I greatly enjoyed reading this, Sean -- thank you for sharing it! The commitment that you ask from the Cohort Club sounds like a lot to ask from people -- attending rehearsals, meetings, previews, writing about their experiences regularly, etc. Was it difficult finding people who wanted to make that commitment? Did you "require" them to attend everything (as if it were a real "job"), or could they come and go as they pleased? It sounds like their interest and excitement is what drives the program; I'm just wondering how easy it was to find people who were willing to come on board and make this commitment. Thanks again!

Thanks so much for sharing your experience, Sean. This is genuine community engagement at its best. I'm thinking of pitching this to our artistic team as they're always talking strategies on how to increase engagement with our community and excitement amongst our audiences. Maybe you should put together a "How-To" manual for those of us who are interested in implementing this.

Thanks for sharing your successes and challenges! How do you choose people for the cohort? Who in the organization is in charge of keeping them in the loop? Best of luck through the rest of the year!

This is a great question. We ask them to send in a writing sample, not to judge it, but just to see if they're game to write daily.
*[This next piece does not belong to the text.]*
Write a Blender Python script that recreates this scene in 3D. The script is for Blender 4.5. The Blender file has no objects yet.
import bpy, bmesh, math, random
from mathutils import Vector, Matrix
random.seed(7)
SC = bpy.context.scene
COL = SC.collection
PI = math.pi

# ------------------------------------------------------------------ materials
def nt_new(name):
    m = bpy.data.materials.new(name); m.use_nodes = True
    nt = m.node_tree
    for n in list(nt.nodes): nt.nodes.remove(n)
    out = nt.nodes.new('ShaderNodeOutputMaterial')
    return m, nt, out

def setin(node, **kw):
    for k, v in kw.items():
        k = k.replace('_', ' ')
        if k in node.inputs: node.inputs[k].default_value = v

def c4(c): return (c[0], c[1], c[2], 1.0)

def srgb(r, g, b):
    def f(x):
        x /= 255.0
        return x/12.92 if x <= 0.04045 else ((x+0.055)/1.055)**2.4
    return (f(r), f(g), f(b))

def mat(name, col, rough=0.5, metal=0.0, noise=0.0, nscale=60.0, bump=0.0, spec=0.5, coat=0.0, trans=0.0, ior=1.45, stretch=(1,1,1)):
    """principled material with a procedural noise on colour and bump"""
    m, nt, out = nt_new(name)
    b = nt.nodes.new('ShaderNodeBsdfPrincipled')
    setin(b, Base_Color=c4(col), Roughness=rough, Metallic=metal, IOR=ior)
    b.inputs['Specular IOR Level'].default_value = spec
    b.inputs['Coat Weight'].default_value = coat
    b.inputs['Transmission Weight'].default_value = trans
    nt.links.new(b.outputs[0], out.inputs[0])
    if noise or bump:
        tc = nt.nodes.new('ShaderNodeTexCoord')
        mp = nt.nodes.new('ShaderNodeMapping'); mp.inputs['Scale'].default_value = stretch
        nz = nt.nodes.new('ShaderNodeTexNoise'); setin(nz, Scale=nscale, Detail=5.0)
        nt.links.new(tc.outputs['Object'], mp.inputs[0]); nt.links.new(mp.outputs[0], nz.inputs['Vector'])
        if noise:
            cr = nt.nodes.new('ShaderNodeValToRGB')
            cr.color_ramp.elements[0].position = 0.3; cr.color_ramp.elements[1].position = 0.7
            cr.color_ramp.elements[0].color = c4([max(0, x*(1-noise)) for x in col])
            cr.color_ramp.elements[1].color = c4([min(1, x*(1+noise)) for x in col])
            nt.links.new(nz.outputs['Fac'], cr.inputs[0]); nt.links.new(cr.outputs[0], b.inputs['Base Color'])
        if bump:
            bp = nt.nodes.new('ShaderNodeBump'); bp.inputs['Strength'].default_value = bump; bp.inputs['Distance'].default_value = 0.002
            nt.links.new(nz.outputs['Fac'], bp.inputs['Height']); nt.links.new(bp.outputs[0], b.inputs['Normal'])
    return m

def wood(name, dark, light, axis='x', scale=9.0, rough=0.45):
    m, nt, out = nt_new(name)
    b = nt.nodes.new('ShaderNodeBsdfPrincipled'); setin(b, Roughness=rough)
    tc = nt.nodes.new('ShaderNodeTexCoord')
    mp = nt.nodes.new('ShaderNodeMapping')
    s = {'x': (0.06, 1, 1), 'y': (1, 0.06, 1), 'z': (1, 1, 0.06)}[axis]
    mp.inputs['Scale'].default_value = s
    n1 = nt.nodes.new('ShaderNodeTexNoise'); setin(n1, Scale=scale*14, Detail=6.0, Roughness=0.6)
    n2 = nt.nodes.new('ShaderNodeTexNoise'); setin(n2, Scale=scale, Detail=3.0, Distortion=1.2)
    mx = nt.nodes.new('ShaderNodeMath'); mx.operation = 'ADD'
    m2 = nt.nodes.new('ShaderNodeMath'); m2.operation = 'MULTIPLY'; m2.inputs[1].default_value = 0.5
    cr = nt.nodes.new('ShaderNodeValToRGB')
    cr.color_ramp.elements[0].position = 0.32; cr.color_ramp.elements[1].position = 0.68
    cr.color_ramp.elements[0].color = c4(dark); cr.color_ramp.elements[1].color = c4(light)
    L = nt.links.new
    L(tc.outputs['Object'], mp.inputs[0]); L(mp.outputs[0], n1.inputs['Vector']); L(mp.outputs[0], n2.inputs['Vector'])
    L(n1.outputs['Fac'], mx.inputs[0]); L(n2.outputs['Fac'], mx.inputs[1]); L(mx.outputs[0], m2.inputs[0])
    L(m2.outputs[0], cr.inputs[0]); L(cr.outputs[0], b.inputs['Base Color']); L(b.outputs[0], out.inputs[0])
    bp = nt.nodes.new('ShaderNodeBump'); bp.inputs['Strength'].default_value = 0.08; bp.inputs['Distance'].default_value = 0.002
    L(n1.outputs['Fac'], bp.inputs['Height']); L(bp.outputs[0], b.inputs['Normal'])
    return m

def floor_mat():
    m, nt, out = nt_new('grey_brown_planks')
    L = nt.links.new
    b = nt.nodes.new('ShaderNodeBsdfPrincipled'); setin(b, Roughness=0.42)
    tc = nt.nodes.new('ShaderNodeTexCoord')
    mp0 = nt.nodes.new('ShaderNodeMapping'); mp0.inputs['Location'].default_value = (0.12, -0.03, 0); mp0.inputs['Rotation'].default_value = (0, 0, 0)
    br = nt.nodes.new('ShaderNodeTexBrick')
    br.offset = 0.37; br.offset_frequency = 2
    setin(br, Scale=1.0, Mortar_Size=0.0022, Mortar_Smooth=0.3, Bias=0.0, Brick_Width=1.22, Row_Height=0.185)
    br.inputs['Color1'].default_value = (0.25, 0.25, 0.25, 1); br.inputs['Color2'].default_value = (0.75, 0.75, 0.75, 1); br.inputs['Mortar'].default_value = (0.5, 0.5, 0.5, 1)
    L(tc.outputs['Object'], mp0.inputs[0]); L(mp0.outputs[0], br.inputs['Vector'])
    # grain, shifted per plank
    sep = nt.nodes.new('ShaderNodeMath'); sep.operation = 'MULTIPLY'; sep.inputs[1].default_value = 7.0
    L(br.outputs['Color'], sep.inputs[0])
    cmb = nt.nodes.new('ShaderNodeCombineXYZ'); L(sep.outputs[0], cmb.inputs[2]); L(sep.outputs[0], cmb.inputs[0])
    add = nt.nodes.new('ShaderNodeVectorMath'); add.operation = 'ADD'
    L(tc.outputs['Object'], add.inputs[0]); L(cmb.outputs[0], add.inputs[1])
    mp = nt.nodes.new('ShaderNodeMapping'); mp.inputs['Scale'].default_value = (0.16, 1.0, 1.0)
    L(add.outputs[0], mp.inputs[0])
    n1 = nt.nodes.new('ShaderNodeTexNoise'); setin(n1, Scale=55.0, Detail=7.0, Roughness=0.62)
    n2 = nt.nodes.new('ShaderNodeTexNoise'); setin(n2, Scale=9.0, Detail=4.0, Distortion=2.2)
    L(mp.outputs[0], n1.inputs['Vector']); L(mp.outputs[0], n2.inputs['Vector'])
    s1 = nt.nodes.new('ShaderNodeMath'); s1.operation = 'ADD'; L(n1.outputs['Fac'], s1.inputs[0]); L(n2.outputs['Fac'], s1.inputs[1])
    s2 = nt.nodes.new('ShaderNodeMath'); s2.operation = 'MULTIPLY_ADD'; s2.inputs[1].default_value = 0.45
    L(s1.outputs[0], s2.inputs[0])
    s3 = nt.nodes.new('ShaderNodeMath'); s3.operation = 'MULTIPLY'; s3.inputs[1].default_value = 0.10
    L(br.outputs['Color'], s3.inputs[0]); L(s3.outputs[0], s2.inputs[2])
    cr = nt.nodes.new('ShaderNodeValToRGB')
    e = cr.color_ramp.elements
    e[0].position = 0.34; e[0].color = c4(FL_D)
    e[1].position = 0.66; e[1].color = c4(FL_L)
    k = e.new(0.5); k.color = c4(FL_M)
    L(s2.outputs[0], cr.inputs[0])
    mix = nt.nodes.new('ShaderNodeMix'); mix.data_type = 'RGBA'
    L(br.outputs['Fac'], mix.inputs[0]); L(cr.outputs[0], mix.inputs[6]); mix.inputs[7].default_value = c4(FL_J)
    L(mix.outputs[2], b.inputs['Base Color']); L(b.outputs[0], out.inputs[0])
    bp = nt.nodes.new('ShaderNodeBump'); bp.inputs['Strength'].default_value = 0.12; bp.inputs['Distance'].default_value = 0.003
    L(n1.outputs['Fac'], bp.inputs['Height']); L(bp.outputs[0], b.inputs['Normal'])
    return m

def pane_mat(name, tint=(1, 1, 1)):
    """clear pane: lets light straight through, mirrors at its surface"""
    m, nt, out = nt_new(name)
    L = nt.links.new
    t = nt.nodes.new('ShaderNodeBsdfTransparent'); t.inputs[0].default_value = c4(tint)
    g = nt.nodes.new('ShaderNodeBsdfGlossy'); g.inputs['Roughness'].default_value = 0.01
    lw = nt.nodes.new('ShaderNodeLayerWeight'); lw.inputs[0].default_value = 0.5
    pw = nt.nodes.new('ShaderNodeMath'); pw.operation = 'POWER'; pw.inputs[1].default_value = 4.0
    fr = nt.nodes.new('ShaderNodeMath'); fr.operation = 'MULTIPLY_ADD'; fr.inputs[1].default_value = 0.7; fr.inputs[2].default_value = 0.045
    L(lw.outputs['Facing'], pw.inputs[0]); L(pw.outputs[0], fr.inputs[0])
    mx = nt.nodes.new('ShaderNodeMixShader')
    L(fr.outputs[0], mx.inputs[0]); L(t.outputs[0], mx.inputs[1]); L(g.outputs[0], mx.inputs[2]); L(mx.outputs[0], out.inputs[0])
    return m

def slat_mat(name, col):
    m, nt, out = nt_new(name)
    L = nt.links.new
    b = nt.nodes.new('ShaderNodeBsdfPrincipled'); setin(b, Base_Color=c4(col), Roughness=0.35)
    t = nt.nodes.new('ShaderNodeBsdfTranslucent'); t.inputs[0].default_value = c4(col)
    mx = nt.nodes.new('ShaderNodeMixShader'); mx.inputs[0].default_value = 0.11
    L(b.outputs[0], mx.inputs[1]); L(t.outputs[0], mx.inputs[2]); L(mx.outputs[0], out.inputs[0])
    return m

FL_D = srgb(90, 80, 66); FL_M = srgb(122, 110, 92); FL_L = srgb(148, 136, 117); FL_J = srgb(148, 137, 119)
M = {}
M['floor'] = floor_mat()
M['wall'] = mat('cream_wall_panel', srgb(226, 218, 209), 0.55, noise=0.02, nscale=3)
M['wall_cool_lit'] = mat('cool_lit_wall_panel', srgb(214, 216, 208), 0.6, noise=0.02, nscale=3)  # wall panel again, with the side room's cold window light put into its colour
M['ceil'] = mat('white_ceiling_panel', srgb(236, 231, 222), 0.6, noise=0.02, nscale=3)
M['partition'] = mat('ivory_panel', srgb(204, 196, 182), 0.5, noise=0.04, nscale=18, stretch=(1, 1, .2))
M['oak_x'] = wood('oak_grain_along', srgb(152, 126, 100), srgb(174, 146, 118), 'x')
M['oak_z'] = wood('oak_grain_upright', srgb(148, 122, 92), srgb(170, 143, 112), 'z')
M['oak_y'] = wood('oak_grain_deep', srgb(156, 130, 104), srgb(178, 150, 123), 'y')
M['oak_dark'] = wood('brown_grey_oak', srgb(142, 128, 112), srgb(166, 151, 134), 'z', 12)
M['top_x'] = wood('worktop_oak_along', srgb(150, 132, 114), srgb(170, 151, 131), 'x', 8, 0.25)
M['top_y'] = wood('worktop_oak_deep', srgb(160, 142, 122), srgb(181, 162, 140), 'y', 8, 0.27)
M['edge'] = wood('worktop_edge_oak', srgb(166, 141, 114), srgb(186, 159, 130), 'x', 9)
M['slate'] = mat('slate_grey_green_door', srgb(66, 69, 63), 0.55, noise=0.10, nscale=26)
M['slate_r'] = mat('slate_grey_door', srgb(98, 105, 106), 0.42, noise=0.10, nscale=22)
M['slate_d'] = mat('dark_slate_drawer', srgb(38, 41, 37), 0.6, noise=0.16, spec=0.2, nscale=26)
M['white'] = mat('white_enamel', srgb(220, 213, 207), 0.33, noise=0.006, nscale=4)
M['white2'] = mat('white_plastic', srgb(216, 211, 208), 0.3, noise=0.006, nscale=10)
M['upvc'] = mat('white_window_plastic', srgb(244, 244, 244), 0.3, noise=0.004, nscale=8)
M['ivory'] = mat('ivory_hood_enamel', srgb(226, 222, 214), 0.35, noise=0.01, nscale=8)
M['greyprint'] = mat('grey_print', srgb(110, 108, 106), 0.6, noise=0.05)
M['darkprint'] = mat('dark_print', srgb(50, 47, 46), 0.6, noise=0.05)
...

Then, when we have a few great ones, we start to look at what we're missing. In Rochester, it wasn't ethnic diversity we were missing, it was gender - we had all women! So, we then go out and try to sweet talk people that are what we're missing into the group.

I do think that this project has to live with the artistic department - we've all seen well intentioned marketing departments trying such things, and I personally don't believe it works unless the artistic department says "this is a value, and it's part of the way we make work in this community." So, often it falls to me and Stage Management. We do have facebook groups so they can chat with each other, and we always have a few cohorts from the last class so they educated the new arrivals.

Any other questions? Keep 'em coming.

This is excellent. I love the reporting back to the larger community about success/failure of initiatives. We hear so much at launch and not nearly enough about process. This is a big help as we start to develop our new engagement programming in 2017. Thanks, Sean.